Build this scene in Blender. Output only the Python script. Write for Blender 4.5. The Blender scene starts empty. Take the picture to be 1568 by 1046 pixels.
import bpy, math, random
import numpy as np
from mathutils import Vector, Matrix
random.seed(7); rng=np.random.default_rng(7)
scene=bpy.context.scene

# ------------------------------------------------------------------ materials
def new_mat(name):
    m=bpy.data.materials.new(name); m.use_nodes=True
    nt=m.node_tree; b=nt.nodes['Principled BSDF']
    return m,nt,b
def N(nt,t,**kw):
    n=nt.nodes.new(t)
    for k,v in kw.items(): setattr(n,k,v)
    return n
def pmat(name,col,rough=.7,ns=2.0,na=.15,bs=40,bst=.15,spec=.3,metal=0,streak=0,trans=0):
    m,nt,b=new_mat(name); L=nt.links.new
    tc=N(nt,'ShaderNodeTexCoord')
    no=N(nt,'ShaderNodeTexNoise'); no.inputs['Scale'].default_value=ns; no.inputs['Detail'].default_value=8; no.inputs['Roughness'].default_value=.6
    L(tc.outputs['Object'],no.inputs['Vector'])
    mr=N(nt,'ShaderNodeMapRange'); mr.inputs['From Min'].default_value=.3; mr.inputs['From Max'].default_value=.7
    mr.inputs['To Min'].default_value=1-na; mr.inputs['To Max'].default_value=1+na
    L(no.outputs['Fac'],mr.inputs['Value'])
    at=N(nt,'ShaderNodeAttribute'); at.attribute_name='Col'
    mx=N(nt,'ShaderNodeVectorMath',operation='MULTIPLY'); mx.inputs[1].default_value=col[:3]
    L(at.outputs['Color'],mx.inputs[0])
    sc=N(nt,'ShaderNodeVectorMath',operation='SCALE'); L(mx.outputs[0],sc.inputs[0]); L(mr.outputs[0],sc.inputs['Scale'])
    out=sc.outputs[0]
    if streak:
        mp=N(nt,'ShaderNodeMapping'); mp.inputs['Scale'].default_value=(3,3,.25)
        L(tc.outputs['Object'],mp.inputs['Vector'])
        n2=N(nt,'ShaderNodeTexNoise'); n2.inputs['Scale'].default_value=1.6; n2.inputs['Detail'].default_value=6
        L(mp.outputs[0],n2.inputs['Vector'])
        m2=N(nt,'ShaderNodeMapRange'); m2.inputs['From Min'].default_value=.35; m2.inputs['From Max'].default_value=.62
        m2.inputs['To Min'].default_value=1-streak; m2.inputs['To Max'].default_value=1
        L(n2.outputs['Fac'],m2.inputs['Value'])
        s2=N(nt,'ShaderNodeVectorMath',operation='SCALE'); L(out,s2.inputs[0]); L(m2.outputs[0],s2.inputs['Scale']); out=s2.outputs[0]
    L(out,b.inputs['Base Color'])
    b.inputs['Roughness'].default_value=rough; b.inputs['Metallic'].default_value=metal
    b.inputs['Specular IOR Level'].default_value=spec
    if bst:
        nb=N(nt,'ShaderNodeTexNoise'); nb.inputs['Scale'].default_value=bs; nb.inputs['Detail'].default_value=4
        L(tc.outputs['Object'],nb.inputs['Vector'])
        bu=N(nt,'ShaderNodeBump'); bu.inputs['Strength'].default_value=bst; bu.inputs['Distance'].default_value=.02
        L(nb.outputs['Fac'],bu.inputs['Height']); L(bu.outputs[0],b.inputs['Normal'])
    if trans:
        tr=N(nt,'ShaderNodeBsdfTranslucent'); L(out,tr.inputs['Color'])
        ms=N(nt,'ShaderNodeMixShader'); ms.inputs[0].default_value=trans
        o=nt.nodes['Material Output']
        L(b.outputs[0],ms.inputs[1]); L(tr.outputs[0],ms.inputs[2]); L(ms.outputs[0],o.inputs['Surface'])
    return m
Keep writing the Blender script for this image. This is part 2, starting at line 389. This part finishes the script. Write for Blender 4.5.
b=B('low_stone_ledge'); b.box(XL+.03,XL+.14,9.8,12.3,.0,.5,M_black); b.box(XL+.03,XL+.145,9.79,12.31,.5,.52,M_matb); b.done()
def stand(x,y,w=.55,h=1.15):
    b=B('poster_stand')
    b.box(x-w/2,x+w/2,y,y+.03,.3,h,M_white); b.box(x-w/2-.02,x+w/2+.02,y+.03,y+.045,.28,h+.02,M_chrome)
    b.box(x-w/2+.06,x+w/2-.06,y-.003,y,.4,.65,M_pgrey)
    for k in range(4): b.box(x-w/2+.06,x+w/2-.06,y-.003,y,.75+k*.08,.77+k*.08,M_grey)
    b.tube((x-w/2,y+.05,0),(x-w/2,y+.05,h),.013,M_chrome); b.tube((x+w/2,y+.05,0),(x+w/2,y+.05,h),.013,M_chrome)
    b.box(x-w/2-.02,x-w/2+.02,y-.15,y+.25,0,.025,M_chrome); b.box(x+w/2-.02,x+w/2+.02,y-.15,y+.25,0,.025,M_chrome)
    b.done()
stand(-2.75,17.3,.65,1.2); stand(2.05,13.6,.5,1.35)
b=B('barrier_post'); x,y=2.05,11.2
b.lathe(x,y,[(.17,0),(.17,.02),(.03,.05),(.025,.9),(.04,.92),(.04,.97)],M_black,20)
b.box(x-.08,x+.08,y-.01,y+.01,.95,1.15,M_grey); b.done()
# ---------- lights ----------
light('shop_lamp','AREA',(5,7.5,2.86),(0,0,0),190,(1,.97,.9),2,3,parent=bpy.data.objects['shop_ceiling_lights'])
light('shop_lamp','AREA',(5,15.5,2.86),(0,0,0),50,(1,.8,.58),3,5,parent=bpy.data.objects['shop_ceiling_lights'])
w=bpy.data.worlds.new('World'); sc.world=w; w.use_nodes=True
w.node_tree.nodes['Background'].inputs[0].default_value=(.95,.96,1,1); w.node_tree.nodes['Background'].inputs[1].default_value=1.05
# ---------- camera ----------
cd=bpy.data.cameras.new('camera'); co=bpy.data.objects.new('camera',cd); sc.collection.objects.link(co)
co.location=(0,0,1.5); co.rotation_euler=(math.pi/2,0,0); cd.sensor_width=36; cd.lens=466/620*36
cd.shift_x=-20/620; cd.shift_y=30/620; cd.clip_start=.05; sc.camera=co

## Task objective
Quote exactly the stretch of lines above that starts at the first one and ends at the line with "scene=bpy.context.scene", and nothing beyond it.

## Response
Build this scene in Blender. Output only the Python script. Write for Blender 4.5. The Blender scene starts empty. Take the picture to be 1568 by 1046 pixels.
import bpy, math, random
import numpy as np
from mathutils import Vector, Matrix
random.seed(7); rng=np.random.default_rng(7)
scene=bpy.context.scene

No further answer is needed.